I saw a post on LinkedIn packed with acronym-stuffed prompting frameworks — RTF, TAG, BAB, CARE, RISE… it felt like Pokémon evolution for prompt engineering (love those lol).
So I thought: what the heck, hold my beer.
And that’s how A-B-R-A K-A-D-A-B-R-A was born.
The name’s a half-joke. The method? Not at all. I’ve been using this structure in real work for years — across dev (15+) and AI (5+). It just works (at least for me).
A – Analysis
This is where the problem gets defined. Not just the main goal, but everything around it. What are we solving? What’s at stake? What constraints or edge cases lurk in the shadows? You’re basically scouting the dungeon before charging in.
B – Breakdown
Split the mission into smaller, manageable parts. Don’t throw the whole problem at the AI in one go. Break it into steps like research, draft, polish, review. This lets you prompt surgically, test bits independently, and swap out components without collapsing the whole pipeline.
R – Refine Subtasks
Now make each of those parts crystal clear. One goal per subtask. No “sort this and maybe summarize it and maybe be nice about it.” Each piece should stand on its own with a clear expected input and output.
A – Algorithm
Arrange your refined subtasks in the right order. Think of it like casting a multi-stage spell: prep before punch, input before output, shield before fireball. This is your high-level flow—your summoning circle.

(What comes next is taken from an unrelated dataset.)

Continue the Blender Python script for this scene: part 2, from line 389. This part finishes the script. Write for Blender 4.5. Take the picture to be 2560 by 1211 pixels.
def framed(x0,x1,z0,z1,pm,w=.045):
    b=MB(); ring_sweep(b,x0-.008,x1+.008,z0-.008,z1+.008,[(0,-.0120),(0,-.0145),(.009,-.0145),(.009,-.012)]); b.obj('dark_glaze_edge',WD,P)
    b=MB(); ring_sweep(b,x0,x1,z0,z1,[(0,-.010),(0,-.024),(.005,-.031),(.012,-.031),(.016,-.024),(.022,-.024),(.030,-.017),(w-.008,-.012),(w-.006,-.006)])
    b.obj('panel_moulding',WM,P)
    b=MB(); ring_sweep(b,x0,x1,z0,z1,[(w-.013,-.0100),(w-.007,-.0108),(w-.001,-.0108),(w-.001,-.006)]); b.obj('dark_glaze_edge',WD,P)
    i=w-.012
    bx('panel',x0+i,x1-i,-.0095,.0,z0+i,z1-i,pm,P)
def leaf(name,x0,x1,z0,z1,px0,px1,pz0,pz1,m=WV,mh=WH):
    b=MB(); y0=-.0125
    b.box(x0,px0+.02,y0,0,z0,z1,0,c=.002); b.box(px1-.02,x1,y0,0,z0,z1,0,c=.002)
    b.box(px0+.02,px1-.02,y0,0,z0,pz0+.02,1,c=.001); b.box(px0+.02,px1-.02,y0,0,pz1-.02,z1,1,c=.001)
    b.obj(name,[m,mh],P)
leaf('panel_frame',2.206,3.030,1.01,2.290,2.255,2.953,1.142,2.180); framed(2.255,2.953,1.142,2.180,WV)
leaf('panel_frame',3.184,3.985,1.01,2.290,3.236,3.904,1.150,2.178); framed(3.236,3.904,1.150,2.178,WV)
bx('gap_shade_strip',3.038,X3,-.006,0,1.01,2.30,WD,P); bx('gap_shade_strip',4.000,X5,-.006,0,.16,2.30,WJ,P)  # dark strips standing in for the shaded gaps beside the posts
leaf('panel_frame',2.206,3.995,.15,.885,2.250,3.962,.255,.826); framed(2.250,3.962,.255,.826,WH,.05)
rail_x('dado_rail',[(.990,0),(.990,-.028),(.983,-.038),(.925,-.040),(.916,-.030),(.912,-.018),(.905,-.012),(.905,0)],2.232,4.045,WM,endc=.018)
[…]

These first four steps give you the big-picture roadmap: you define the problem, carve it up, clarify each chunk, and sequence the work.
Once that’s locked in, you drill into each chunk with the next set of letters—K-A-D-A-B-R-A.
K – Knowledge (of Global Context)
Even the smallest task needs to know the overarching mission. Tell the AI the broader objective, where this subtask fits, and why it matters. Without context, you’ll get technically correct but completely off-base results.
A – Agent Definition
Who’s casting the spell? Define the AI’s role, tone, and background experience. “You are a senior Python engineer with 10 years of ETL expertise,” or “a sharp-tongued editor with zero tolerance for fluff.” Persona affects phrasing, depth, and style. Tip: be specific (way more than you think)
D – Description (of Current Task)
Spell out exactly what you want done right now. One clear sentence or 2: the job posting for this subtask. Tight, direct, unambiguous.
A – Algorithm/Approach Hint
Optional nudge: suggest a method or pattern. “First group items by category, then rank by frequency.” You’re giving your secret sauce without micromanaging every line.
B – Background Information
Feed the AI the lore it needs: source data, previous drafts, examples to emulate or avoid, business rules. Don’t assume it remembers—supply everything(!!!)
R – Results Definition
Define success. Bullet list? JSON schema? 100-word summary? Formal tone? Funny footnotes? If you don’t specify, you’ll get surprises. Details matter.
A – Additional Instructions/Adjustments
Final touches: style prefs, constraints, “never use emojis,” “British spelling only,” or “include jokes sparingly.” This is the seasoning that makes the output uniquely yours.
That’s A-B-R-A K-A-D-A-B-R-A. A little magic, a lot of structure. Half a joke, half’s not. Help yourself.